O caminho mais fácil

Em Big Fish, de Tim Burton (e também no livro Big Fish, a Novel of Mythic Proportions, de Daniel Wallace), há um momento em que a personagem central, Edward Bloom, sai da sua pequena cidade acompanhado por um gigante, em viagem de auto-descoberta, e se vê de súbito perante uma encruzilhada. Há dois caminhos, Um aberto e limpo e fácil, o outro através de uma floresta obscura e certamente muito mais perigoso. Ed escolhe o mais difícil, ou não fosse este um filme sobre o crescimento pessoal e sobre a auto-criação de um mito - e que mito se cria sem que sejam ultrapassados inúmeros obstáculos, mesmo que fantasiosos e fantasiados?
 
A floresta tem signifcados mais ou menos óbvios, sobretudo uma escura e retorcida: Jung aponta-a mais ou menos como arquétipo de inconsciente, uma representação das pulsões profundas do corpo.
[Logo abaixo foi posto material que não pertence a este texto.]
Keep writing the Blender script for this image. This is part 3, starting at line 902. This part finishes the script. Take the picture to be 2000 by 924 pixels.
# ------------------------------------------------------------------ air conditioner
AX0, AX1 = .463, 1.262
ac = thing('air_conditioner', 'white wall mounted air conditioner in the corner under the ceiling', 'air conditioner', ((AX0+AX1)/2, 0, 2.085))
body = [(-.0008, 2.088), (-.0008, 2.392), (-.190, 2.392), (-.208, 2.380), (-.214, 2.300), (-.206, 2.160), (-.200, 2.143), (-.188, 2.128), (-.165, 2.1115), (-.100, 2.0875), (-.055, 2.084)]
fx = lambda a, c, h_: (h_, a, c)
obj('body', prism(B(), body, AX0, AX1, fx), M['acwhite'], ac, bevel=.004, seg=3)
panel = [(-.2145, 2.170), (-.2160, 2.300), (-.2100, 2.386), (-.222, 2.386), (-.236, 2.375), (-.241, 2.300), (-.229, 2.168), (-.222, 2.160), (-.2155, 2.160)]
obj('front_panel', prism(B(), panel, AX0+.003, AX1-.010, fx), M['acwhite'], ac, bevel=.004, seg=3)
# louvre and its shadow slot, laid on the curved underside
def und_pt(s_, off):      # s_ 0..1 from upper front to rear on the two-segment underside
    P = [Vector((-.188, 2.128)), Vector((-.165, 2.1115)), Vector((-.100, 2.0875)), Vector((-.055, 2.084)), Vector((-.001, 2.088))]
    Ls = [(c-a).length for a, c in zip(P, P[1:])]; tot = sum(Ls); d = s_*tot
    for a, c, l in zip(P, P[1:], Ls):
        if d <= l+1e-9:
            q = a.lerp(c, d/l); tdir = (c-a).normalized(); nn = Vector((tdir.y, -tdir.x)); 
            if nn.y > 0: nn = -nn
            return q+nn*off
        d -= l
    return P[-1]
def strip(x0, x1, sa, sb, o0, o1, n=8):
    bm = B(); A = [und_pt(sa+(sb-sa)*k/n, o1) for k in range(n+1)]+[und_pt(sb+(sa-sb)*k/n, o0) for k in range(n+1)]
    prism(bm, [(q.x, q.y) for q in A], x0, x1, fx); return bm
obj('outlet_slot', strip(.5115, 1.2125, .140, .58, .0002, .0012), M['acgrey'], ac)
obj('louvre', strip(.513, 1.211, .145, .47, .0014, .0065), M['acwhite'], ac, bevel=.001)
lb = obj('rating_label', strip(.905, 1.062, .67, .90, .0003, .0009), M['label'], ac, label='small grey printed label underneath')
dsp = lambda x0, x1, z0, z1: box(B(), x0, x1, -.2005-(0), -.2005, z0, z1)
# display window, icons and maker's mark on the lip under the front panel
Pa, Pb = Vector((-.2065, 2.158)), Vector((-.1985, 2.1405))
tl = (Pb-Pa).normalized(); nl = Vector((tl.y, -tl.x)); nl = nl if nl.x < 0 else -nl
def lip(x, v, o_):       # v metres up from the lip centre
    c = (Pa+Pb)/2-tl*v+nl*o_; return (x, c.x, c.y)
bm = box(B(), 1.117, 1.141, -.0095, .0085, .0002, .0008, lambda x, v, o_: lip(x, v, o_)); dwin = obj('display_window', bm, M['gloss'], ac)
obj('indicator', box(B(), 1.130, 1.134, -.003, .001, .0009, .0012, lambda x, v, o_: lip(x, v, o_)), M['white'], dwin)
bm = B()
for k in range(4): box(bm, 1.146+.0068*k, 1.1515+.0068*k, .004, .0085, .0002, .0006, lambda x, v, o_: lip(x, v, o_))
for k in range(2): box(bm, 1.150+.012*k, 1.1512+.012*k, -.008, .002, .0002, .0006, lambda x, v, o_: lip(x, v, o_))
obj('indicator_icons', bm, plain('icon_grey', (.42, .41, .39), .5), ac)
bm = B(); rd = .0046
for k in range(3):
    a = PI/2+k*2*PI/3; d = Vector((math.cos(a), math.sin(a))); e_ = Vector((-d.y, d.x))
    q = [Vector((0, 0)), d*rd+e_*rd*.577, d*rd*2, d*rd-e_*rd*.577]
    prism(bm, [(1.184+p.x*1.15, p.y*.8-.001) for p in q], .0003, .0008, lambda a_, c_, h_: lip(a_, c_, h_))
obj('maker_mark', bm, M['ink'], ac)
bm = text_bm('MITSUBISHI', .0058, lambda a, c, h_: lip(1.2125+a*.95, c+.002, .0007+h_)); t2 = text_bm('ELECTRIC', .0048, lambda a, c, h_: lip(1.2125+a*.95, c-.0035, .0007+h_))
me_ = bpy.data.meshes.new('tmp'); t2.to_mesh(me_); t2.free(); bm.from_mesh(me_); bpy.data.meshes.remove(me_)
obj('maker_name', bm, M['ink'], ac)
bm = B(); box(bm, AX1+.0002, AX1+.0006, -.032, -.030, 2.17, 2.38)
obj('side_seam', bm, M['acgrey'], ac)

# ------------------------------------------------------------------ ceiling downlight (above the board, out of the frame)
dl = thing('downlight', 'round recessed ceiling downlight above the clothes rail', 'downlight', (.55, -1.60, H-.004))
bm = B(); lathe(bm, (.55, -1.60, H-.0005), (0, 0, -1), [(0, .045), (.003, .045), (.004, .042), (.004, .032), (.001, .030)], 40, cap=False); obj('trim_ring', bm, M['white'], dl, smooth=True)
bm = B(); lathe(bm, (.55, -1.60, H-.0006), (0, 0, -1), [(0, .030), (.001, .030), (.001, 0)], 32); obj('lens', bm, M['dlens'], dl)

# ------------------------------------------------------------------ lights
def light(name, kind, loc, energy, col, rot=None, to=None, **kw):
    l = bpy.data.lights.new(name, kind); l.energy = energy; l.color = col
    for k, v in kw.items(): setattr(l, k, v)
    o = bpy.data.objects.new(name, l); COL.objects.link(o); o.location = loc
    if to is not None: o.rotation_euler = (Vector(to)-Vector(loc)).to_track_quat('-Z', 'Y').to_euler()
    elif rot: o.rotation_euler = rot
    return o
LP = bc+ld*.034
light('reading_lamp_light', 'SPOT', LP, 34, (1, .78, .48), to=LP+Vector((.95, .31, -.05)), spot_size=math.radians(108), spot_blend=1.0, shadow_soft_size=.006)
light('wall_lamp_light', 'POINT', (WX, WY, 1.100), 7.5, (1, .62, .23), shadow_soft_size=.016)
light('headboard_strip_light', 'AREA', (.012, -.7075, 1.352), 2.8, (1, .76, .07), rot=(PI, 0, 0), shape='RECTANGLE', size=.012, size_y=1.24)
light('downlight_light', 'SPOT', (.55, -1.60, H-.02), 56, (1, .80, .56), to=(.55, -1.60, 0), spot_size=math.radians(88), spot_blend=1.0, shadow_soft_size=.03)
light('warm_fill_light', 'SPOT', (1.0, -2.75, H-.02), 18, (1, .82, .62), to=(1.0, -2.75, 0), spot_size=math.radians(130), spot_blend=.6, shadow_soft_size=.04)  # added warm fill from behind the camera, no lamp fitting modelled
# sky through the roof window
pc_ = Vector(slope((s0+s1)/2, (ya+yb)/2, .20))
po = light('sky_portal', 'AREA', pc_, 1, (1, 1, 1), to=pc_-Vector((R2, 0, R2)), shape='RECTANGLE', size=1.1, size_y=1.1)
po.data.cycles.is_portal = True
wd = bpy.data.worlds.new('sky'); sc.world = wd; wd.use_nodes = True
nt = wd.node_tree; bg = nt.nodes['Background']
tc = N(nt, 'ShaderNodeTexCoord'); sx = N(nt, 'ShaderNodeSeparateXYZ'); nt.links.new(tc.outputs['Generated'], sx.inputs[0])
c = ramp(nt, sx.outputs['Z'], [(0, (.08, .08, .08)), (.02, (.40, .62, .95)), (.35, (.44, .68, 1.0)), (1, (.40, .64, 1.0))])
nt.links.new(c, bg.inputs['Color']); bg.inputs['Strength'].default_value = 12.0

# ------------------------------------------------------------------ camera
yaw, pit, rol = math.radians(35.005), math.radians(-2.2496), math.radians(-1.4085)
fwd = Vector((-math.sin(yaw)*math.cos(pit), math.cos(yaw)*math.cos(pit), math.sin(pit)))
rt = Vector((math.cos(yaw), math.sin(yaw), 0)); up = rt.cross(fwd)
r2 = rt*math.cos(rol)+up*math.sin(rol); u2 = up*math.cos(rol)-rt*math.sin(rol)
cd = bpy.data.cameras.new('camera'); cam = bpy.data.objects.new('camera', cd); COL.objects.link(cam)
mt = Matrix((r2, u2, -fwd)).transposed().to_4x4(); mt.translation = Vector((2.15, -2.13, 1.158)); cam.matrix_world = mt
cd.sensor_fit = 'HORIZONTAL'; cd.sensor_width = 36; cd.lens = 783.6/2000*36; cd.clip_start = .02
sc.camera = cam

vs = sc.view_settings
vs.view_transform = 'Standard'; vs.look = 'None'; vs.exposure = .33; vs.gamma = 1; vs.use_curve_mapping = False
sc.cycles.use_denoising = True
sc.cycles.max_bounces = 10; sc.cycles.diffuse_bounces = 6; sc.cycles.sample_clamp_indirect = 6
Não está muito longe do que Freud podia dizer dela e dos seus meandros, pois não? O inconsciente, o sonho - ou pesadelo - os labirintos da mente repleta de pulsões da infância. Uma espécie de adolescência, se calhar, se quisermos, confusa e bela e terrível ao mesmo tempo. De uma ou outra forma, conquistá-la ou ultrapassá-la e sair intacto do lado de lá implica uma etapa vencida, um crescimento pessoal.
 
Mas no que penso hoje é nesta escolha. Ed optou pelo caminho mais difícil porque desejava a aventura e queria deixar de ser um little fish no seu little pond. E nós, peixinhos de cardume?  Pergunto-me se é uma escolha que  fazemos diariamente, de forma automática. Apercebo-me que sim, claro. Rolo os olhos de tão óbvia a resposta.  Eu, por exemplo, escolho constantemente entre levantar-me ou ficar na cama. Corrigir aqueles trabalhos ou deixar para amanhã. Esforçar-me por 'domar' uma turma para que pelo menos os que o desejam possam aprender, ou deixá-los fazer o que quiserem e cansar-me menos. Rever um texto que nesse momento me desagrada ou enfiá-lo de vez na gaveta. Ralhar com os meus filhos para que eles próprios façam a escolha produtiva, e não a mais fácil... Ser adulta e responsável e útil, ou fazer aquela birra que tanto me apetece e mandar o mundo a um certo sítio.
 
Não tenho dúvidas de que sou um peixinho bem pequeno, e as escolhas que faço só são importantes para os que me pertencem. Os demais nadam hoje comigo, amanhã noutro mar. Tenho trabalho para fazer, um jantar para preparar, tpcs dos filhos para confirmar se foram feitos, mas mudo vida de alguém por isso? O mundo fica melhor? Esta tarde apetece-me o caminho fácil. Estou cansada até aos ossos. Apercebo-me de que ando muitas vezes assim, com uma espécie de cansaço do mundo que não sou capaz de sacudir. Por isso um desabafo, e depois adeus.Vou para o sofá enrolar-me num cobertor, ler e tentar curar a dor de garganta.
  
 

3 comentários:

Olinda Gil disse...

Julgo que certos cansaços nos aparecem quando andamos mais embaixo, como tu estás agora, embaixo fisicamente.
A profissão de professor/a também não ajuda nada a esse sentimento. É uma profissão muito esgotante.

Unknown disse...

Carla,
as melhoras para a tua garganta e para tudo o resto.
Não conseguimos mudar o mundo. Falo por mim, evidentemente, mas sei que é assim.
Durante muito tempo padeci desse cansaço e dessa incapacidade em lidar com o negro que me aparecia no canto do olhar. Solução? Passei a direccionar a vista para outro lado. O negrume continua lá. Eu bem o sinto. Mas não lhe ligo e ele acaba por se cansar. ;)

Cristina Torrão disse...

Porque não se há de, de vez em quando, optar pelo caminho mais fácil? Quem nos vai censurar? Deus?!
Queremos ser sempre melhores, superar-nos a nós próprios, e esquecemo-nos de que há uma vida para viver. Uma vida que consiste de pequenos nadas, coisas, à primeira vista, insignificantes, mas só porque não nos damos ao trabalho de reparar nelas. Não temos de tentar sempre agarrar as estrelas. Muitas vezes, o que está aos nossos pés faz-nos mais felizes.